É um género muito frequentado, e não só por escritores, o do “livro de memórias”. Aqui é praticado, de certa maneira, por Mário de Carvalho fugindo ao peso habitual desses volumes. Mesmo literalmente: em menos de 200 páginas cabem 96 capítulos, textos brevíssimos com “um limite de palavras” autoimposto pelo autor. Com títulos quase sempre muito diretos e informativos (Sapadores, Cafés de LX, Os Soldados de Chumbo, Gaguez…), são rápidas revisitações de momentos, lugares, pessoas (umas vezes com nome, outras não). São como um relâmpago fugaz a disparar algures nos 77 anos da vida do escritor, ou como a luz rápida de um farol, que vai iluminando certa parte da paisagem enquanto deixa tudo o resto no escuro.
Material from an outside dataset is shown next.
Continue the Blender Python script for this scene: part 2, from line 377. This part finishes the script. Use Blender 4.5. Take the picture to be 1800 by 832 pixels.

A escrita é a que já lhe conhecemos bem, cultivando discrição e ironia, rigor, clareza e, aqui mais do que nunca, espírito de síntese. Ou seja: ouve-se a voz de Mário de Carvalho. Ao partilhar com os leitores estes “relances” pessoais, o autor não deixa de mencionar, várias vezes, a falta de confiança na(s) suas(s) memória(s) – “Eu, castigado de débil memória (só desgostos…)”; “Aliás, a memória era razoável e sem as deteriorações que hoje a embaraçam”; “Os becos, travessas e escadas (e atalhos) que nós ficámos conhecendo… Arrenego da maldita memória que mos abafa lá para baixo.”
Muitas vezes regressa à sua infância, no Alentejo (Alvalade), em Setúbal e em Lisboa, sobretudo à volta da Penha de França e da Graça. Também a vida paralela de “clandestino” ligado ao PCP no final do Estado Novo, com os seus encontros secretos, senhas, “pontos de apoio” e prisões ressalta em vários textos. Quem entrar neste livro de memórias (ou “do esquecimento”, como o autor sugere na última prosa) movido por alguma curiosidade voyeurista não sai totalmente defraudado.
O percurso do escritor está aqui, e ele deixa-nos espreitar, ainda que com zonas de sombra (“De amores e desamores não falei. Cumpri” é a última linha do livro). Sobre a “longa e dolorosa” separação do PCP, por exemplo, é muito claro: “Senti, em dada altura, que já me ouvia a dizer coisas em que não acreditava”; “Eu assisti (deixemo-nos de partes – eu também fui presa dessa crença…) a pessoas altamente qualificadas a fazer o elogio da União Soviética e das maravilhas que lá pululavam. (…) Opressão, pobreza, mentira, incompetência, desgosto, tudo lhes escapava.”
Sem organização cronológica, este volume é um puzzle desarrumado de peças. Uma vida, afinal.